In dieser Erkennung der Lecke durch das Gehör liegt nun offenbar die schwache Seite
der Erfindung, denn abgesehen davon, daß in der Nähe geräuschvoller Straßen das
leise Geräusch des entweichenden Gases schwer zu bemerken seyn dürfte, so setzt auch
ein bemerkliches zischendes Geräusch schon eine erheblich große Oeffnung voraus. Feine
Undichtheiten, wie sie gerade so häufig bei Hähnen und Verbindungsstellen vorkommen,
gestatten dem Gase, selbst bei verstärktem Druck, nur ein langsames Entweichen und
werden durch das Ohr nicht leicht erkannt, um so weniger, als sich die
Röhrenleitungen oft nahe unter der Decke oder auch an anderen Stellen befinden, die
dem Ohr nicht zugänglich sind.
Eine zweite, freilich leicht abzustellende Unvollkommenheit des vorliegenden
Apparates liegt in der Construction des Indicators, in sofern derselbe von so dicker
Wandstärke ist, daß sich seine obere Fläche, selbst bei starker Pressung der Pumpe,
nur ganz wenig wölbt, so daß geringe Aenderungen, namentlich eine allmähliche
Abnahme des Druckes, sich kaum erkennen lassen.
Nach Angabe des Erfinders kann der Apparat auch auf entgegengesetzte Art, nämlich
durch Verdünnung der Luft in Anwendung kommen, in welchem Falle dann die Gaspumpe in
umgekehrter Lage angeschraubt werden muß, so daß das Saugventil f dem Hahn zugekehrt ist.
Der Apparat wirkt nun evacuirend, freilich nur in geringem Grade, soweit eben die
Pumpe in Folge der Elasticität des Kautschuks sich wieder auszudehnen strebt, und
wenn nach mehreren Zügen die Verdünnung so weit vorgeschritten ist, daß sich die
Pumpe nach dem Aufhören des Druckes der Hand nur wenig wieder ausdehnt, so läßt
sich, wenn sie in diesem Zustande längere Zeit beharrt, auf luftdichte
Beschaffenheit der Leitung schließen, und die Pumpe wirkt hierbei selbst als
Indicator.
Ich komme nun auf das Aufsuchen undichter Stellen zurück, das, wie vorhin erwähnt,
durch das zischende Geräusch der austretenden comprimirten Luft sich bewerkstelligen
lassen soll, in Wirklichkeit aber wohl nur in seltenen Fällen gelingen dürfte.
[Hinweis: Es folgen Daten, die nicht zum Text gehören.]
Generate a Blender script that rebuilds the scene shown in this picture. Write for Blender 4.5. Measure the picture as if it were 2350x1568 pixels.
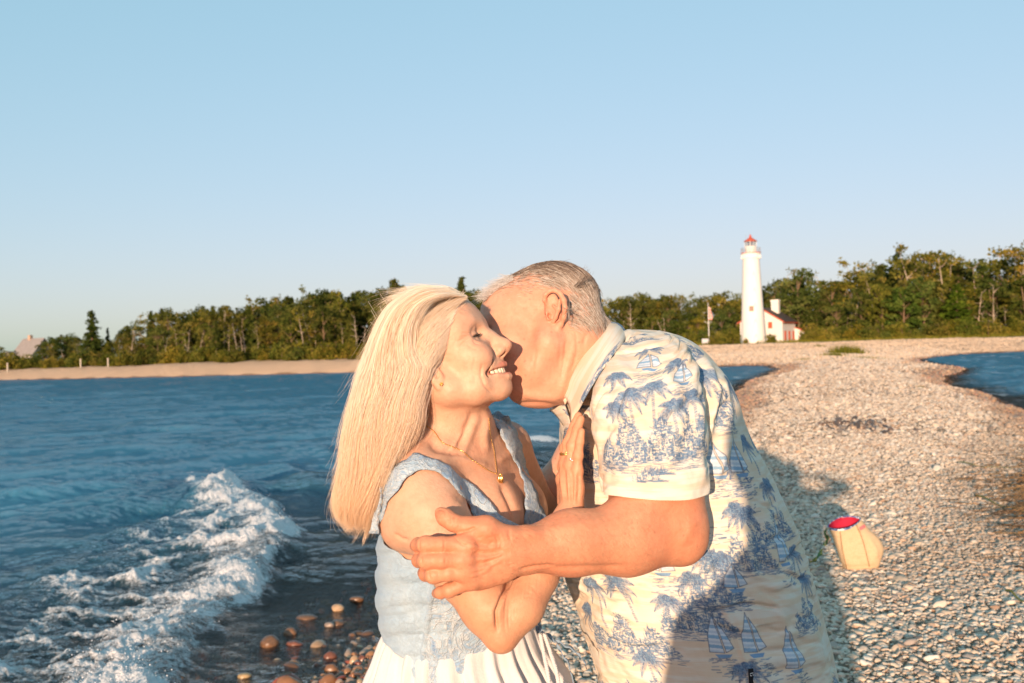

Um
nun die von dem Erfinder perhorrescirte, aber weit leichtere und sicherere, auch die
kleinsten Undichtheiten verrathende Methode durch Untersuchung der verdächtigen
Stellen mittelst Anhaltens eines brennenden Fidibus oder einer Spirituslampe, ohne
die entfernteste Gefahr ausführen zu können, kommt es nur darauf an, nicht
atmosphärische Luft, sondern Gas in die Leitung zu pumpen, und würde ich zu diesem
Zwecke vorschlagen, einen Ballon von dünnem vulcanisirtem Kautschuk von etwa 1
Kubikfuß Inhalt in Anwendung zu bringen, den man vor dem Versuche an die Gasleitung
zu schrauben und mit Gas zu füllen hätte. Beim Versuch würde dieser Ballon an die
Pumpe geschraubt, so daß sie sich aus demselben füllen und das Gas in die Leitung
pressen würde.
Man wird bei näherer Betrachtung der Sache leicht einsehen, daß der in der Zeichnung angegebene
durchlöcherte Knopf d, der zum Eintritt atmosphärischer
Luft bestimmt ist, vollkommen jedes Zweckes entbehrt, weil ja der Eintritt der Luft
in die Pumpe durch das Saugventil erfolgt. Ich schließe hieraus wie auch aus der
beigegebenen gedruckten Gebrauchsanweisung, daß die älteren, von dem Erfinder zuerst
construirten Apparate gar keine Ventile besaßen, so daß der Hahn den nöthigen
Ein- und Austritt der Luft vermitteln mußte, und daß man erst später die
Ventile als wirkliche Verbesserung einführte, wodurch dann aber der ganze
Zweiweghahn ziemlich überflüssig wurde.